New York Daily News

Cameraman banned from Hernandez trial

- BY KEVIN ARMSTRONG

FALL RIVER, Mass. — There was no verdict in the Aaron Hernandez murder trial Thursday afternoon, but there was a ban issued by the judge.

Justice Susan Garsh ruled that a Boston television cameraman cannot return to the courthouse “as a photograph­er” after he admitted to following a bus carrying the deliberati­ng jurors to a parking lot where they begin and end each day. The order will be lifted after the trial ends. Two jurors — one man and one woman — told Garsh they noticed WHDH-TV’s Ford Explorer — driven by cameraman Robert Cusanelli — at the lot where they returned to their vehicles following the first full day of deliberati­ons on Wednesday. They expressed concern about the SUV turning around and coming back to the lot.

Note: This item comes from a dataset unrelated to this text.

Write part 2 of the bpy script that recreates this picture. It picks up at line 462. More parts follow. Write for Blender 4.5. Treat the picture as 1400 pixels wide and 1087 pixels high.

Cusanelli was accompanie­d by attorney Michael Gass in court. Garsh, who earlier noted that the actions taken by the cameraman put the case in jeopardy of being ruled a mistrial, had Gass question Cusanelli under oath.

“I think it’s important that at no point did he have any interactio­n with jurors,” Gass said.

Garsh also issued a general order to all media covering the case, saying, “no person shall approach, follow, contact, harass, photograph, take down the license plate number of, attempt to influence, interfere with, communicat­e with or tamper with a deliberati­ng juror or alternate juror in this case.”

The male juror took a photograph of the cameraman’s license plate and showed it to Garsh during a morning sidebar in court.

Cusanelli testified that he did not intend to interact with the jurors, only to scout the location where they might be released after they reached a verdict.

In the morning session, Garsh termed the situation an “extraordin­arily serious matter.” She added that depending upon how the jurors reacted, it could have caused them to be dismissed at an early stage in the deliberati­on process.